* **Directions**
Collect the lines of the entries where "Write" shows up.

* **Raw data**
......
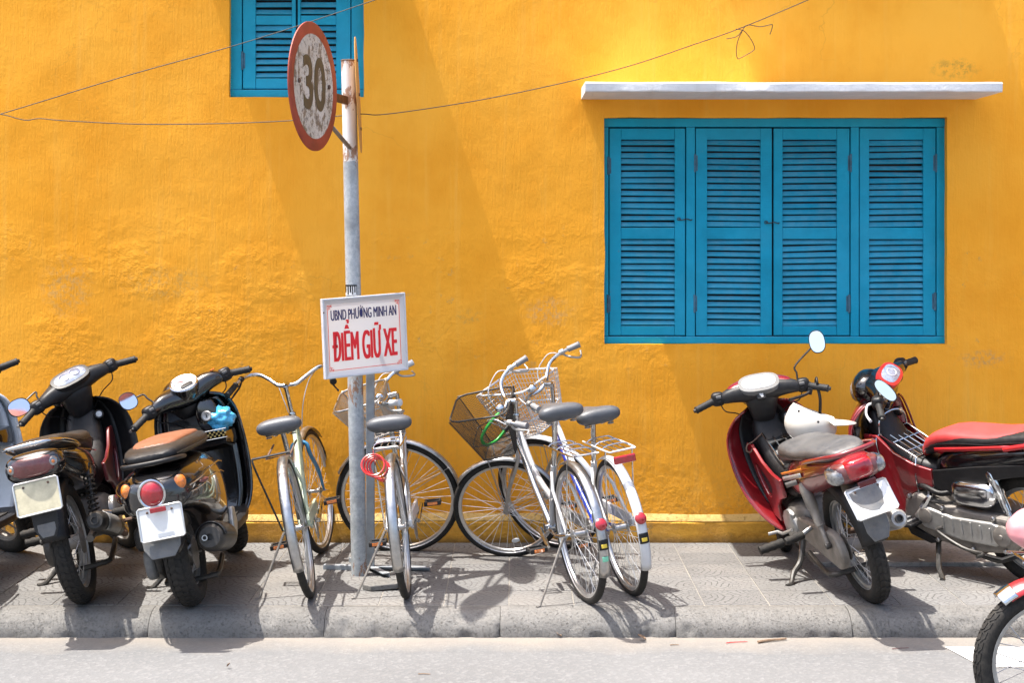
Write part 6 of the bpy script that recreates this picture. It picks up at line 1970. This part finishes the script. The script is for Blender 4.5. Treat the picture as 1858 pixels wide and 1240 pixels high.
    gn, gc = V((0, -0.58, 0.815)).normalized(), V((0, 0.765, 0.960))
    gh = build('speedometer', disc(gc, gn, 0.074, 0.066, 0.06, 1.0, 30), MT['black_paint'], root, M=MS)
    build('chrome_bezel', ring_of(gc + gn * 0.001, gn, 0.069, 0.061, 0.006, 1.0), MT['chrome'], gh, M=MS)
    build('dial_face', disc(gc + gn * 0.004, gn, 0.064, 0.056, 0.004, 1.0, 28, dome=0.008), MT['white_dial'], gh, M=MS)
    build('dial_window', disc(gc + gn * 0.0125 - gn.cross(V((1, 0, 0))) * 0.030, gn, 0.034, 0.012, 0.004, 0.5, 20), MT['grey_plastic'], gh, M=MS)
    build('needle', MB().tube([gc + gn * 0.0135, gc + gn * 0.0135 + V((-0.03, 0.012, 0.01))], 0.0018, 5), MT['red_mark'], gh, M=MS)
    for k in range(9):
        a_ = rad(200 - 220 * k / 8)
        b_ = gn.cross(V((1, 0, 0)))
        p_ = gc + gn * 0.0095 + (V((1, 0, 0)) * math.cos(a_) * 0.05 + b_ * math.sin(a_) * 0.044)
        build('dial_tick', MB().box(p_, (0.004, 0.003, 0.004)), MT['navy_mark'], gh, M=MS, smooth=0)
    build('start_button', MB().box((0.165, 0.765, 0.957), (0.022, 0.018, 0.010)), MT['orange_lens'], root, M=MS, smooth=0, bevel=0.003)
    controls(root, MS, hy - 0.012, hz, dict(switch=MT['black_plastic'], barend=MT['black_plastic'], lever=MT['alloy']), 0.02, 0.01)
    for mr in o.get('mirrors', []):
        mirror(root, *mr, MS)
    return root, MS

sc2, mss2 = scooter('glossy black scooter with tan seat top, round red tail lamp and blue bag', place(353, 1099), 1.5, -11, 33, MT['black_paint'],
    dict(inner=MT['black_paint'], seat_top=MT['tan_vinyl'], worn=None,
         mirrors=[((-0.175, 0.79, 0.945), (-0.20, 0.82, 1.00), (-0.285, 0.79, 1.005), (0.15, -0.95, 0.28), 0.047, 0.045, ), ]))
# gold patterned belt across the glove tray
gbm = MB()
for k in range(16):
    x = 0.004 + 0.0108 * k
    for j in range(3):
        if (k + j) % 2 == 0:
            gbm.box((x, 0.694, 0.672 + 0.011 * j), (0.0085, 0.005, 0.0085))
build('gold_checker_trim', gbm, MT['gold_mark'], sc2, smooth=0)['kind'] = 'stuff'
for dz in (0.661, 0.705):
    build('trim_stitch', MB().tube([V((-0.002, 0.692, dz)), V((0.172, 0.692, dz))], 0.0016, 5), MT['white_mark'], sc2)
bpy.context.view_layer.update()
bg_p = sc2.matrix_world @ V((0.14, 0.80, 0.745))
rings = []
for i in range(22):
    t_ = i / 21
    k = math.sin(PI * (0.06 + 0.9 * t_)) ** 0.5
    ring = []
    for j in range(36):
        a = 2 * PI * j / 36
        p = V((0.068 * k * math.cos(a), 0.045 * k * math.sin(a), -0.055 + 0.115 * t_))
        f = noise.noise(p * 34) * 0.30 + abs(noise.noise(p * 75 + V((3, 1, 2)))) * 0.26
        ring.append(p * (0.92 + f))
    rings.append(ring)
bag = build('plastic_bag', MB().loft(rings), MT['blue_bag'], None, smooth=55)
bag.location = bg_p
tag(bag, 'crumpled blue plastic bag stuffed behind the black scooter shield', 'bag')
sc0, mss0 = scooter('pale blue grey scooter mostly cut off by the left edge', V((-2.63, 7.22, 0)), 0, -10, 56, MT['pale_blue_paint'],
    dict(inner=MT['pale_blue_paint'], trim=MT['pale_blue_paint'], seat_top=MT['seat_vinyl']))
......
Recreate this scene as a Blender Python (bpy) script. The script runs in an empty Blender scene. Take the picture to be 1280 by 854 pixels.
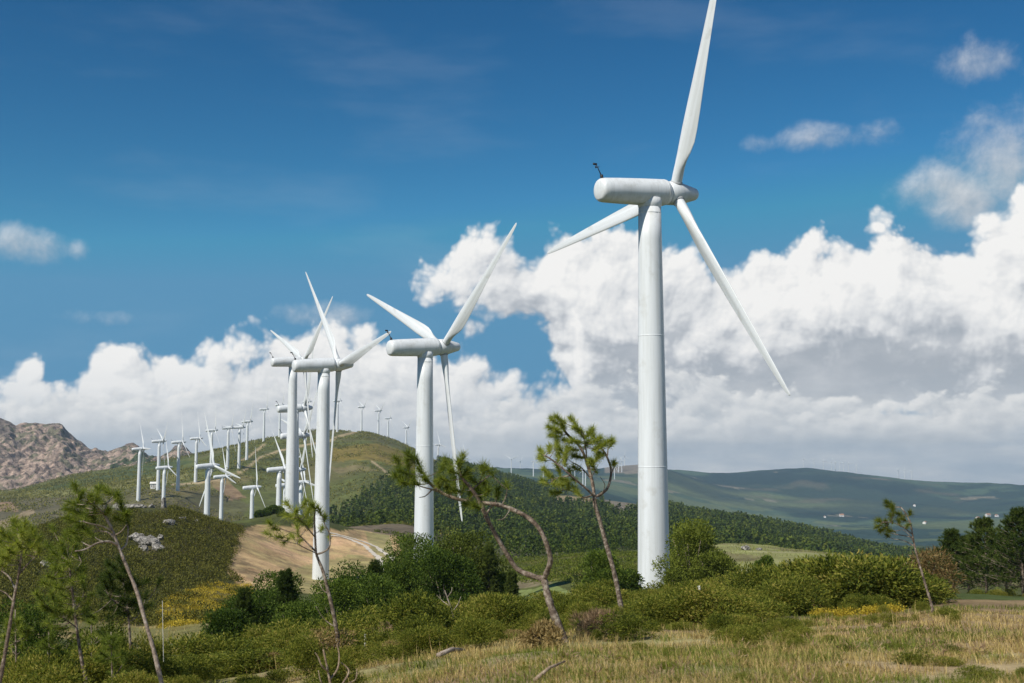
......
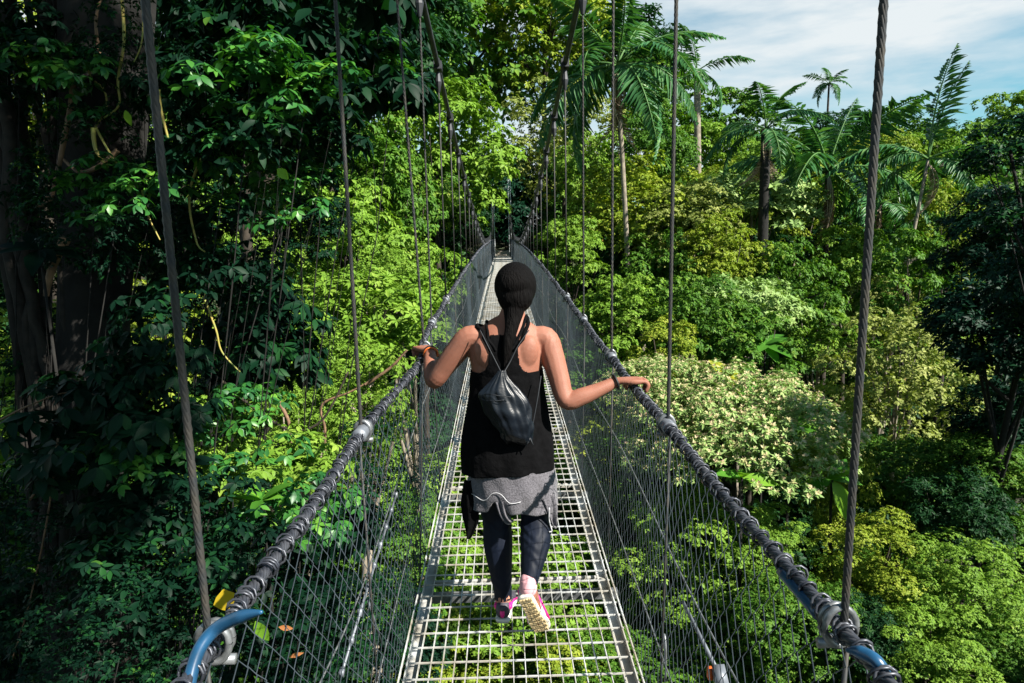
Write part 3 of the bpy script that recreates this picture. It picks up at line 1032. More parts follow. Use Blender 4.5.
......
* **Response**
Write part 6 of the bpy script that recreates this picture. It picks up at line 1970. This part finishes the script. The script is for Blender 4.5. Treat the picture as 1858 pixels wide and 1240 pixels high.
Write part 3 of the bpy script that recreates this picture. It picks up at line 1032. More parts follow. Use Blender 4.5.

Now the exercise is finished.